This is an article from the August 1981 issue: Reflections of a Heart Aflame

Mission Festival Kicks Off

Mission Festival Kicks Off

"Let's get on with the business of sowing the good seed,  and get out of the darnel pulling business! Everything else is endless exhaustion. . . Jesus will deal with the evil when He returns. It's not a matter of trying to shovel out the darkness from our society, but of turning on the light where there is not yet the light of the gospel."

So spoke Dr. Stan Mooneyham, at the Second Annual Southern California Missions Festival on July 12 at the U.S Center for World Mission. Dr. Mooneyham, president of World Vision, International referred to the parable of the wheat and the tares in Matthew 13. He presented the controversial image of sowing the Word of God where it has never yet been sown, instead of just spending our time and energies trying to root out the evil in the world.

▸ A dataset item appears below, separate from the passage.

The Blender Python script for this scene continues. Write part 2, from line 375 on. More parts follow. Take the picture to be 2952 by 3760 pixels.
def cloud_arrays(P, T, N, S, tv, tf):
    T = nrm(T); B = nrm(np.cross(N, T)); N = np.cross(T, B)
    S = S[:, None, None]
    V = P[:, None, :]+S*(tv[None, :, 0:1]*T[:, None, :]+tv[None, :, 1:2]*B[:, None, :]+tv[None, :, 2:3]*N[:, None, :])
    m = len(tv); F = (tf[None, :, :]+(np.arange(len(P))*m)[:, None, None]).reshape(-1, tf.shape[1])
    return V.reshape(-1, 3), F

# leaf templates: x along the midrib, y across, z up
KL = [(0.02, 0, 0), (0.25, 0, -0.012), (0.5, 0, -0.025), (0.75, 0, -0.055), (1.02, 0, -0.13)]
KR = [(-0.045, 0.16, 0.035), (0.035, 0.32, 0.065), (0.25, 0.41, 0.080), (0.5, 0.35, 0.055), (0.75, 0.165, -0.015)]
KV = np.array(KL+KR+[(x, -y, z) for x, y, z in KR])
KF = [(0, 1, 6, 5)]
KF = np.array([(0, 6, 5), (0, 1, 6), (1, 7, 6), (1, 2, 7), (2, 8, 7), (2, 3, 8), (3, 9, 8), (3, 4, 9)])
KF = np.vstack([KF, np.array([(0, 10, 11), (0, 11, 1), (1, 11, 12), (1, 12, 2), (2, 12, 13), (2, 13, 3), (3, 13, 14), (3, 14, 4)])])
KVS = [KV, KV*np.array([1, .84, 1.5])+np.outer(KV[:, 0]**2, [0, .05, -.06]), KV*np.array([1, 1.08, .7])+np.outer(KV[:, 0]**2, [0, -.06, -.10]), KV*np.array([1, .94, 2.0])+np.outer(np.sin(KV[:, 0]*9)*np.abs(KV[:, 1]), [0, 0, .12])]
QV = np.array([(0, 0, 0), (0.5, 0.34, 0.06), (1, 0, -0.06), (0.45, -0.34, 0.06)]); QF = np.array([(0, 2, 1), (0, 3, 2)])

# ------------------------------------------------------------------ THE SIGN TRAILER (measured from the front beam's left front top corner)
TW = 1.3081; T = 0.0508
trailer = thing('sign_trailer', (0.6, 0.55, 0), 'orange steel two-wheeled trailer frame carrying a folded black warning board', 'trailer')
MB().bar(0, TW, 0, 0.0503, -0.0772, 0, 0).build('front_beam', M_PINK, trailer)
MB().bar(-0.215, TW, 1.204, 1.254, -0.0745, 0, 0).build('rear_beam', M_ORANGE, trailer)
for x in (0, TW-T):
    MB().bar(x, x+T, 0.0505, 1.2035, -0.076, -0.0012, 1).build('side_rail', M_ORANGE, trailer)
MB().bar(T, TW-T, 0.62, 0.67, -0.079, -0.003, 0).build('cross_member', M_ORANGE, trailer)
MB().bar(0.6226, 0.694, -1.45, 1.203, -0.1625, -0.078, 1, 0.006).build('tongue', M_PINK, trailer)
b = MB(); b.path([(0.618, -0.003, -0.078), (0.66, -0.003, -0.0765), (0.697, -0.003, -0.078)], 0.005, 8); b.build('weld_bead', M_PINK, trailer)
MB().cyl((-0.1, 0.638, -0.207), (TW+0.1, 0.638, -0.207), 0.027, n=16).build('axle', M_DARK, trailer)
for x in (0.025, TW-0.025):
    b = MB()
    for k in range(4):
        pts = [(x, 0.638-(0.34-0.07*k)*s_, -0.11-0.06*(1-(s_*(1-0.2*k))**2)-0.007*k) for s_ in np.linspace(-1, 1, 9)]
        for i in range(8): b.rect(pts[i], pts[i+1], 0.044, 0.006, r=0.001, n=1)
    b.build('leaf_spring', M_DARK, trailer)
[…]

In response to Dr. Mooneyham's comments, Ralph Winter added that it was necessary to plant the 'wheat" in the regions where there is not yet any indigenous church and that will require cross cultural missions.

The stirring climax of the evening occured as Ben Jennings

presented the challenge of the 75th anniversary of the Laymen's Missionary Movement which itself was a recognition of the 100th anniversary of the "Haystack Prayer Meeting."

The Festival was the kickoff for the entire Christian Leaders Institute of International Studies, July 12 16. This program, an intensive IIS experience, attracted 125 participants from as far away as Washington, South Carolina, Washington DC, and Canada. Some participants were from Austria, Germany, Singapore, and Australia.

Evening speakers provided challenges concerning the world's major blocs of hidden peoples. Don McCurry asked: "Does your eschatology hinder the evangelism of the Muslims, and hence the coming of Jesus Christ?"

Sam Kamaleson pointed out that, within each Hindu, there is the desire to see God.

Ben Jennings presents Laymens Missionary Movement challenge

Jim Ziervogel, on the Chinese world, observed that even though China is closed to traditional missions, there are still 40 million Chinese people living outside the Peoples Republic.

Clarence Church commented that cultures do change when missionaries come, and churches are planted. When a tribal group comes to the Lord, there is an ending to murders, drunkenness, and the like, because the Lord changes people's hearts.

Participants were pleased with the experience, and remarked that the time was: .action¬packed,"

"thought provoking and heart searching,"

"The Lord is using my time here to see in a new way and to open my heart afresh to Him,"

"I was impressed by your displays... just talking with the various missionaries at the booths was very helpful."

A judge from Singapore attended, and shared: "It has been excellent. I have attended so many conferences, all over the world, and I can say with a great deep sense of affection, this has been the greatest conference, the greatest seminar that I've ever attended in my whole life... I have been so challenged."

One came from Washington, who said, "It gave me a whole new perspective on the Bible. It inspires me to action. I plan to shift my lifestyle from peacetime to wartime, and evaluate expenses in terms of the [frontier] cause."

And, one from Minneapolis shared, "It had incredible scholarship. What incredible heart these people have for the lost. It was awesome.., at times, I felt I've been looking at the heart of God."